WASHINGTON (Reuters) – A U.S. judge on Wednesday signaled reluctance to allow the Justice Department to drop its criminal prosecution of Michael Flynn, tasking a retired judge with advising on whether the former Trump administration official should face an additional criminal contempt charge for perjury.

FILE PHOTO: Former U.S. national security adviser Michael Flynn passes by members of the media as he departs after his sentencing was delayed at U.S. District Court in Washington, U.S., December 18, 2018. REUTERS/Joshua Roberts/File Photo

In a short written order, U.S. District Judge Emmet Sullivan in Washington asked John Gleeson, a former federal judge in New York, to present arguments in the case as an amicus curiae, or friend of the court.

Sullivan said he was seeking Gleeson’s recommendation on whether Flynn should face a criminal contempt charge for perjury because he testified under oath that he was guilty of lying to the FBI but then reversed course and said he had never lied.

Sullivan also said he wanted Gleeson to make the case for why a motion to dismiss the Flynn case filed by the Justice Department last week should be rejected.

A Justice Department spokeswoman declined to comment.

The Justice Department’s bombshell May 7 decision to drop its case against Flynn came on the heels of growing pressure from Trump and Trump’s political allies who repeatedly accused the FBI of improprieties in how it handled the investigation.

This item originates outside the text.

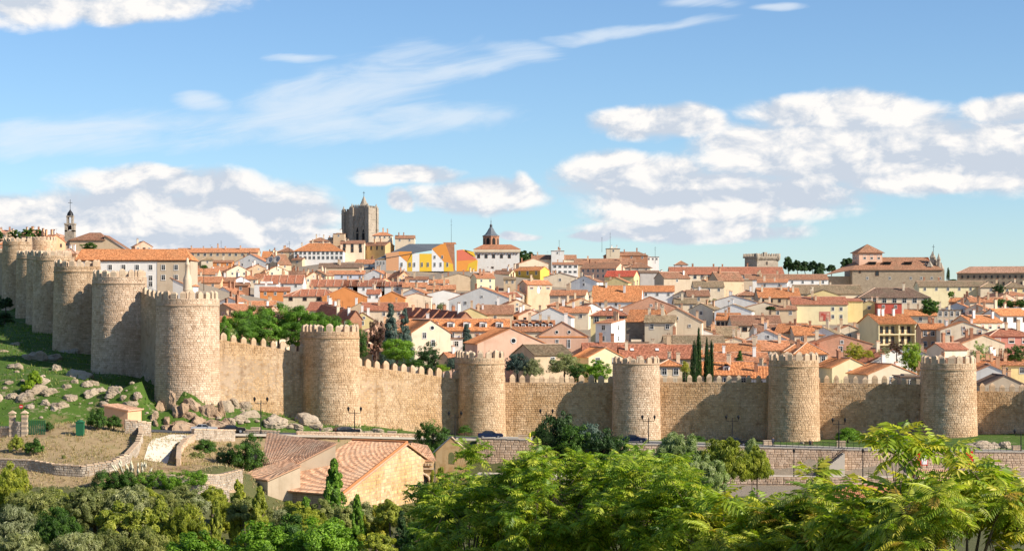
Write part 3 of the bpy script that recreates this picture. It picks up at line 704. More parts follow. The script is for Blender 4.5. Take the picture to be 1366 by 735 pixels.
COLN = dict(white='white', cream='cream', tan='tan', yellow='yellow', paleyellow='pale yellow', ochre='ochre', amber='amber yellow', orangewall='orange', peach='peach', pink='pink',
            pinkred='rose red', redwall='deep red', grey='grey', greybeige='grey beige', bluewhite='bluish white', sand='sandy', brick='red brick', brickpink='pink brick', stonewall='grey stone', goldstone='golden stone')
ROFN = dict(terra='faded terracotta', orange='bright orange', brown='brown tiled', redbrown='dark red', red='bright red', olive='mossy olive', dark='dark brown', pale='pale pinkish', slate='grey slate')
def house(x, y, z_eave, w, d, rise, rot, kind, wall, roof, zb, win=(2, 1), chim=2, near=False, ov=0.4, wstyle=0, swin=(0, 1), rl=False, seed=0, name='house', wh=1.25, ww=0.9, wtop=1.2):
    """x, y = middle of the front (camera side) face; local frame: front at -y, ridge along x ('side') or y ('gable')"""
    r = random.Random(seed*7+int(x*13+y*7)); root = empty(name, (x, y, zb), rot); h = z_eave-zb
    X = w/2; wm = M[wall]; rm = M['slate'] if roof == 'slate' else M['r_'+roof]
    mb = MB(); B = [(-X, 0, 0), (X, 0, 0), (X, d, 0), (-X, d, 0)]; T = [(p[0], p[1], h) for p in B]
    body = lambda: [mb.poly([B[i], B[(i+1) % 4], T[(i+1) % 4], T[i]]) for i in range(4)]
    rb = MB(); g = h+rise; o = ov; k = rise
    if kind == 'side':
        body(); mb.poly([T[1], T[2], (X, d/2, g)]); mb.poly([T[3], T[0], (-X, d/2, g)]); e = o*rise/(d/2)
        slab(rb, (-X-.25, -o, h-e), (X+.25, -o, h-e), (X+.25, d/2, g), (-X-.25, d/2, g), corr=near)
        slab(rb, (X+.25, d+o, h-e), (-X-.25, d+o, h-e), (-X-.25, d/2, g), (X+.25, d/2, g))
        rb.box((0, d/2, g+.17), (w+.5, .3, .14), 1)
    elif kind == 'gable':
        body(); mb.poly([T[0], T[1], (0, 0, g)]); mb.poly([T[2], T[3], (0, d, g)]); e = o*rise/X
        slab(rb, (-X-o, d+.25, h-e), (-X-o, -.18, h-e), (0, -.18, g), (0, d+.25, g), corr=near)
        slab(rb, (X+o, -.18, h-e), (X+o, d+.25, h-e), (0, d+.25, g), (0, -.18, g), corr=near)
        rb.box((0, d/2, g+.17), (.3, d+.4, .14), 1)
    elif kind in ('hip', 'pyr'):
        body(); q = min(X, d/2)*0.98 if kind == 'hip' else X; e = o*rise/(d/2); a0, a1 = (-X+q, d/2, g), (X-q, d/2, g)
        C = [(-X-o, -o, h-e), (X+o, -o, h-e), (X+o, d+o, h-e), (-X-o, d+o, h-e)]
        if kind == 'pyr' or X-q < 0.2:
            for i in range(4): slab(rb, C[i], C[(i+1) % 4], (0, d/2, g), (0, d/2, g))
        else:
            slab(rb, C[0], C[1], a1, a0); slab(rb, C[2], C[3], a0, a1); slab(rb, C[1], C[2], a1, a1); slab(rb, C[3], C[0], a0, a0)
            rb.box((0, d/2, g+.17), (2*(X-q), .3, .14), 1)
        for ci, ap in ((0, a0), (1, a1)):
            pz = Vector(C[ci])+Vector((0, 0, .2)); rb.tube(pz, Vector(ap)+Vector((0, 0, .2)), .13, n=5, mi=1)
    elif kind == 'shed':
        body(); mb.poly([T[1], T[2], (X, d, g)]); mb.poly([T[3], T[0], (-X, d, g)]); mb.poly([T[2], T[3], (-X, d, g), (X, d, g)])
        slab(rb, (-X-.25, -o, h-o*rise/d), (X+.25, -o, h-o*rise/d), (X+.25, d+.2, g), (-X-.25, d+.2, g), corr=near)
    else:
        body(); rb.box((0, d/2, h+.12), (w+.5, d+.5, .24), 0); 
        if rise > .3: rb.box((0, d/2, h+.24+rise/2), (w*.5, d*.5, rise), 1)
    if rl and kind in ('side', 'hip'):                       # pale mortar lines down the slope
        n = max(3, int(w/3.2)); 
        for i in range(n+1):
            t = -X+w*i/n; xt = t if kind == 'side' else max(-X+min(X, d/2), min(X-min(X, d/2), t))
            rb.tube((t, -o, h+.18), (xt, d/2, g+.2), .12, n=4, mi=1, cap=False)
    mb.build('wall', wm, root); ro = rb.build('roof', [rm, M['ridge'] if not (kind == 'flat') else wm], root)
    nx, nz = win
    H_ = min(h, 12)
    for i in range(nx):
        for j in range(nz):
            zz = h-wtop-j*2.9
            if zz < 0.9: continue
            fx = -X+w*(i+.5)/nx+r.uniform(-.15, .15)
            add_window(root, fx, 0, zz, 0, ww, wh, wstyle if wstyle < 3 else r.choice((0, 1, 2)))
    if kind == 'gable' and rise > 2.2 and nx > 0 and r.random() < 0.6: add_window(root, r.uniform(-.6, .6), 0, h+rise*.25, 0, .7, .7, wstyle if wstyle < 3 else 0)
    sx, sz = swin
    for i in range(sx):
        for j in range(sz):
            zz = h-1.3-j*2.9
            if zz < .9: continue
            yy = d*(i+.5)/sx; s = -1 if rot > 0 else 1
            add_window(root, s*X, yy, zz, s*math.pi/2, .8, 1.2, wstyle if wstyle < 3 else r.choice((0, 1, 2)))
    cm = r.choice(('white', 'cream', 'brick', 'tan', 'peach'))
    for i in range(chim):
        cx_, cy_ = r.uniform(-X*.8, X*.8), r.uniform(d*.25, d*.75)
        if kind in ('side',): zc = g-rise*abs(cy_-d/2)/(d/2)
        elif kind == 'gable': zc = g-rise*abs(cx_)/X
        elif kind in ('hip', 'pyr'): zc = h+rise*max(0, min(1-abs(cy_-d/2)/(d/2), (X-abs(cx_))/min(X, d/2)))
        elif kind == 'shed': zc = h+rise*cy_/d
        else: zc = h
        c_ = link('chimney', chimney_mesh(r.randrange(4), cm), ro, (cx_, cy_, zc))
    if r.random() < 0.4 and kind != 'flat':
        a_ = MB(); a_.tube((0, 0, 0), (0, 0, 2.6), .035, n=4); a_.tube((-.7, 0, 2.3), (.7, 0, 2.3), .025, n=4); a_.tube((-.5, 0, 1.9), (.5, 0, 1.9), .025, n=4)
        a_.build('aerial', M['iron'], ro, (r.uniform(-X*.5, X*.5), d/2, g-.1))
    return root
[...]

Up until that point, the Justice Department had staunchly defended the FBI’s actions in the case.

Flynn, a retired Army lieutenant general who served as an adviser to Trump during the 2016 campaign, pleaded guilty in 2017 to lying to the FBI about his interactions with Russia’s U.S. ambassador Sergey Kislyak in the weeks before Trump took office.

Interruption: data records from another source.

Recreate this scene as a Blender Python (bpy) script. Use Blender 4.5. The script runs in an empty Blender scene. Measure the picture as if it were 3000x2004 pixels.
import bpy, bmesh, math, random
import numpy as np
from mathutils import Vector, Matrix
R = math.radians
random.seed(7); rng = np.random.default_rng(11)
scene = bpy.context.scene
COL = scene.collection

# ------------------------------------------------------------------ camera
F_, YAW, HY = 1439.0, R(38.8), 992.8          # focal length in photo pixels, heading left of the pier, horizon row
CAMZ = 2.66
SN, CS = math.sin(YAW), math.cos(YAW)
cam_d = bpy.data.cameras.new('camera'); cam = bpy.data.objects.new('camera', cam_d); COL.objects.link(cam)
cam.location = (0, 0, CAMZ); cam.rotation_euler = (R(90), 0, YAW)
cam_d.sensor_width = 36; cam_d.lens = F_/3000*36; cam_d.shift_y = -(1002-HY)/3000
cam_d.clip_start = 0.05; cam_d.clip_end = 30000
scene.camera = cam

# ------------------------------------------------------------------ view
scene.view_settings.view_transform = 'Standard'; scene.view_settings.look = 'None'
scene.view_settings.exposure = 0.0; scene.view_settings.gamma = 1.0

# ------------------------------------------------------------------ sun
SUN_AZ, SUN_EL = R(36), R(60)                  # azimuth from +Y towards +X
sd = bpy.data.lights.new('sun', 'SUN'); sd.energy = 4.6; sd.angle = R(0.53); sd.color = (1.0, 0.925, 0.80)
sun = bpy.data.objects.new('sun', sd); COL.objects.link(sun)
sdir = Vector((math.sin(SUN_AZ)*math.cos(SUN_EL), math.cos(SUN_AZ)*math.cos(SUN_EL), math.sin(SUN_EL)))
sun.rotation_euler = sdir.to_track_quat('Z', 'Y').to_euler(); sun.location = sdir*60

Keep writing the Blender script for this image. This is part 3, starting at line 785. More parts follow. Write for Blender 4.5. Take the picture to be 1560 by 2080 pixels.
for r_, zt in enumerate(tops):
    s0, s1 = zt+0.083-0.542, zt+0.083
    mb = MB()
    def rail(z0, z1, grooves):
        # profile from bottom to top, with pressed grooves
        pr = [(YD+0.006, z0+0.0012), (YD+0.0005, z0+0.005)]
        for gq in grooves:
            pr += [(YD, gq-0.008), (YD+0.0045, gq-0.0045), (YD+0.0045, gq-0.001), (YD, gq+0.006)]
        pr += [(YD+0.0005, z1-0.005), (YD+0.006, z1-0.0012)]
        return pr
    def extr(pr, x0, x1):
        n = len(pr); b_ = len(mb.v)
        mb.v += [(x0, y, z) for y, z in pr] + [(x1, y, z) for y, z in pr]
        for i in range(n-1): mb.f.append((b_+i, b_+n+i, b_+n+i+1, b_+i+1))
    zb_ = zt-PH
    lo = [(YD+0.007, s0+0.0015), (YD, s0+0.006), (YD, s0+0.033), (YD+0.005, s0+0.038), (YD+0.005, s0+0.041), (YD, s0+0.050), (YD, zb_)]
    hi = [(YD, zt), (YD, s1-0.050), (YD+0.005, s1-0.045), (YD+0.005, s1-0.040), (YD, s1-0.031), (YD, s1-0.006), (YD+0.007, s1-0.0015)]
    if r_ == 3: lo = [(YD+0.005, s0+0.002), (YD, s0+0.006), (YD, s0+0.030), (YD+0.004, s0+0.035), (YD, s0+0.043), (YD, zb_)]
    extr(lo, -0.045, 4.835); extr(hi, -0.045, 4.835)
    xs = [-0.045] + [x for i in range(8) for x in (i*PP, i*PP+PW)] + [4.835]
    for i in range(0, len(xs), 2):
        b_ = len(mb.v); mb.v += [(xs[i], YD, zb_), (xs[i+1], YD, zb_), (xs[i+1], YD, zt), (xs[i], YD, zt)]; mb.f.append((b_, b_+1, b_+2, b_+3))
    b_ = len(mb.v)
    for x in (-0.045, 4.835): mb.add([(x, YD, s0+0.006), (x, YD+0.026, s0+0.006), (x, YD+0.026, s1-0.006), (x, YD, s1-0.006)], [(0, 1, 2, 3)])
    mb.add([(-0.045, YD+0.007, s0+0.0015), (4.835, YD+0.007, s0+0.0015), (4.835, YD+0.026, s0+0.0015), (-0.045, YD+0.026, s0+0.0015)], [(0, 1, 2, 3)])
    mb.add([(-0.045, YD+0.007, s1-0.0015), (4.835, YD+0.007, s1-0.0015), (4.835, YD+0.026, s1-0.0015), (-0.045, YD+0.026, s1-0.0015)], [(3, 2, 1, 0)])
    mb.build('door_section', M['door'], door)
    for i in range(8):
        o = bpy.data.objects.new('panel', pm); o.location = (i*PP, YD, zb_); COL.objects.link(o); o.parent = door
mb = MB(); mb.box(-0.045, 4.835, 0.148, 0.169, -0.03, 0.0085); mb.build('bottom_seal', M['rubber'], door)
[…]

However, later in the case he switched lawyers and tactics, accusing the FBI of tricking him and seeking to have his guilty plea withdrawn.

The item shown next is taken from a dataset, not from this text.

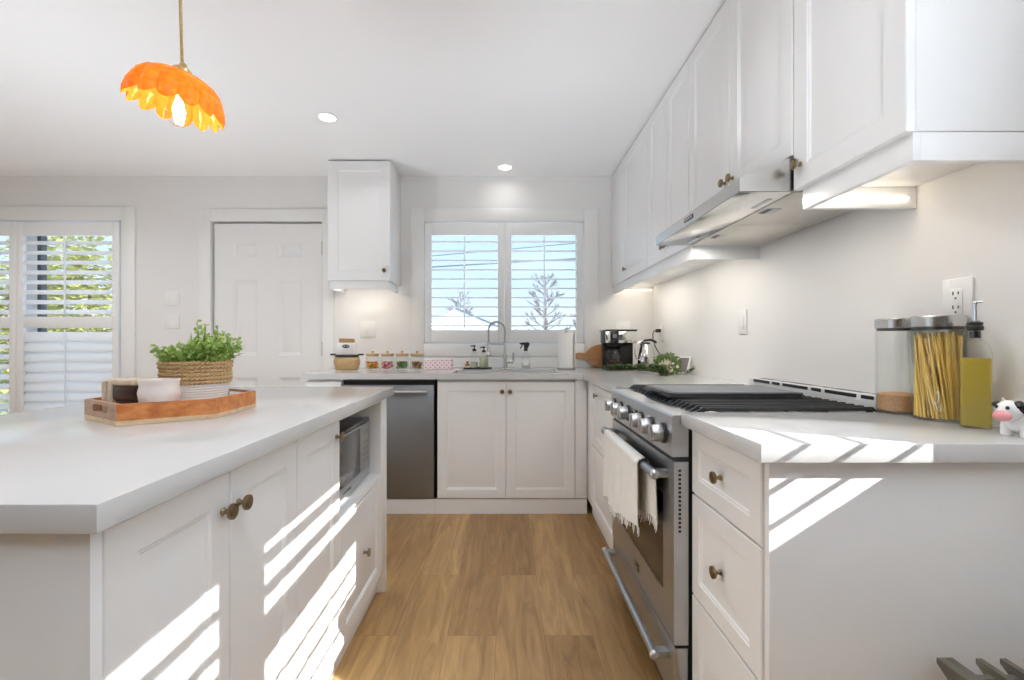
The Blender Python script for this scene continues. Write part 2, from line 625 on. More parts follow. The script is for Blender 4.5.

Attorney General William Barr in February revealed he had tapped Jeffrey Jensen, a federal prosecutor in Missouri, to work alongside career prosecutors to help review the case.

Jensen ultimately recommended that Barr abandon the case, which the department did in a filing on May 7, saying that the FBI’s Jan. 24, 2017 Flynn interview that underpinned the charges was conducted without a “legitimate investigative basis” and that Flynn’s statements were not “material even if untrue.”

Since then, Barr has met with staunch criticism by Democrats as well as former career prosecutors, who said his actions amount to improper political meddling and harm the integrity of the Justice Department.